Carbon was a good choice because of its low atomic number, but problems start when tritium is involved
The replacement of the lining had to be carried out all in one go, because any carbon present inside the reactor would quickly coat the surface and render the beryllium useless, Matthews explained. The process took 18 months and was mostly carried out using remote-handling equipment, because neutron bombardment had rendered the outer shell of the reactor radioactive. ’It’s certainly the largest remote-handling job that’s ever been done in fusion,’ he added.
Since JET restarted, the effect of the new wall has been dramatic, Matthews said. ’Normally, it’s a bit of a struggle to get the first plasmas to run properly. JET only holds 0.1g of plasma and we don’t need much impurity to mess it up; it takes a while to build up to a mega-amp of power or so. But the first pulse we tried went to 1MA immediately and lasted about 15 seconds, partly because the beryllium also helps clean the vacuum inside the reactor; it cleans oxygen out of the system. We were really quite stunned.’
In Depth: Laser Fusion
Laser fusion is another possibility for energy generation, but could potentially lead to a range of engineering problems
While the other form of fusion under study, laser-fired or inertial-confinement fusion, doesn’t require the management of a plasma, the beryllium wall of JET will still provide valuable insights, Guy Matthews said.

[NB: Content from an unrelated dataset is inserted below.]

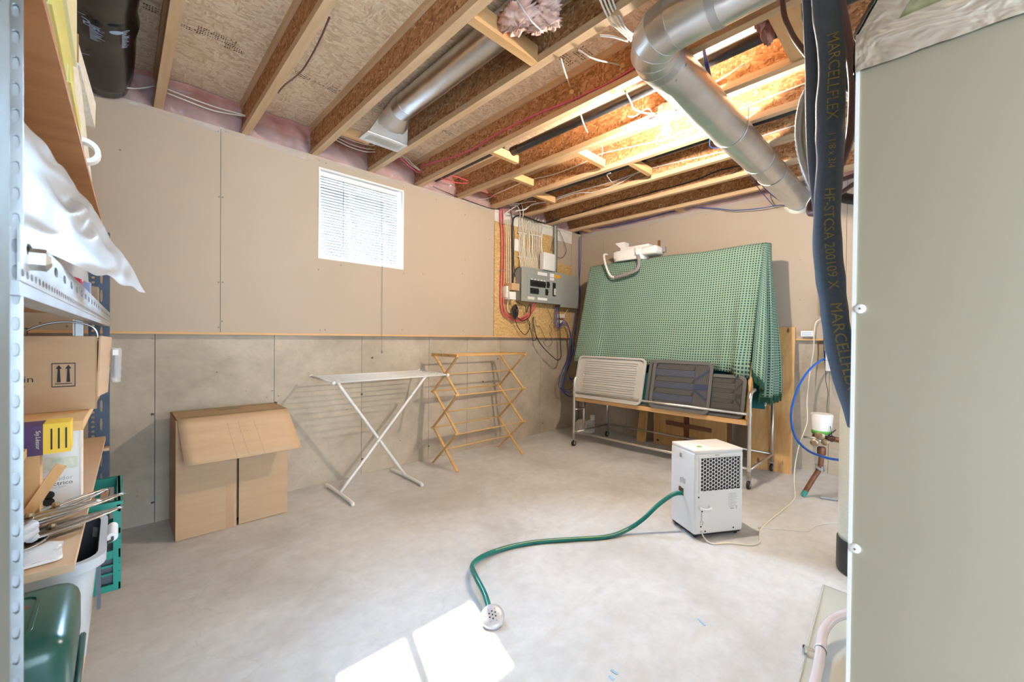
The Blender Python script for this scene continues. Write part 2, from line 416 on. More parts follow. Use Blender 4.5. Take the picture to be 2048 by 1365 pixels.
# ------------------------------------------------------------------ room shell
X0, Y0 = -0.95, -2.6
struct(MB().box((X0, Y0, -.08), (4.75, 3.62, 0)).build('floor', 'conc_floor', origin=(0, 0, 0)))
floor_o = bpy.data.objects['floor']; floor_o['_o'] = (0, 0, 0)
# chalk marks on the slab
for (a, b) in (((1396, 1238), (1410, 1252)), ((1222, 1340), (1235, 1349)), ((1218, 1352), (1228, 1361))):
    p, q = onZ(*a, .0015), onZ(*b, .0015); MB().bar(p, q, .010, .001).build('chalk_mark', 'blue_ink', floor_o)
WX0, WX1, WZ0, WZ1 = 1.134, 1.838, 1.80, 2.482
b = MB(); yb0, yb1 = 3.46, 3.72
b.box((X0, yb0, 0), (WX0-.02, yb1, ZS)).box((WX1+.02, yb0, 0), (4.80, yb1, ZS)).box((WX0-.02, yb0, 0), (WX1+.02, yb1, WZ0-.02)).box((WX0-.02, yb0, WZ1+.02), (WX1+.02, yb1, ZS))
wl = struct(b.build('wall_left', 'conc_wall', origin=(0, 0, 0)))
b = MB().box((4.60, Y0, 0), (4.80, 3.46, ZS)); wr = struct(b.build('wall_right', 'conc_wall', origin=(0, 0, 0)))
struct(MB().box((X0, Y0-.15, 0), (4.60, Y0, ZS)).build('wall_rear', 'drywall', origin=(0, 0, 0)))
struct(MB().box((X0-.12, Y0-.15, 0), (X0, 3.72, ZS)).build('wall_side', 'drywall', origin=(0, 0, 0)))
for o in (wl, wr): o['_o'] = (0, 0, 0)
# concrete pour panels with recessed form lines
xs = [X0+.01, -.50, .167, .833, 1.497, 2.161, 2.627, 3.092, 3.76, 4.535]
for a, c in zip(xs, xs[1:]):
    MB().box((a+.0015, YC, 0), (c-.0015, 3.46, ZL-.016)).build('concrete_panel', 'conc_wall', wl)
ys = [Y0, -1.4, -.7, 0, .66, 1.33, 1.99, 2.66, YC]
for a, c in zip(ys, ys[1:]):
    MB().box((XC, a+.0015, 0), (4.60, c-.0015, ZL-.016)).build('concrete_panel', 'conc_wall', wr)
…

Laser-fired fusion works by forcing a tiny capsule containing deuterium and tritium to implode by hitting it with lasers from all sides, within a vacuum vessel. The pressure wave crushes the fuel and leads to fusion. The most advanced experiment, at the National Ignition Facility in California, is scheduled to attain net energy from fusion within 18 months. But, according to Matthews, the technique still needs plasma-facing components.
’They have an explosion with a heat pulse and debris, and that’s going to interact with the walls of the chamber with erosion, deposition and so on. A working fusion reactor will need to run 10 explosions per second and achieve a vacuum within the vessel before each one. There’s no doubt that there will be a lot of similar engineering problems to the ones we’re tackling.’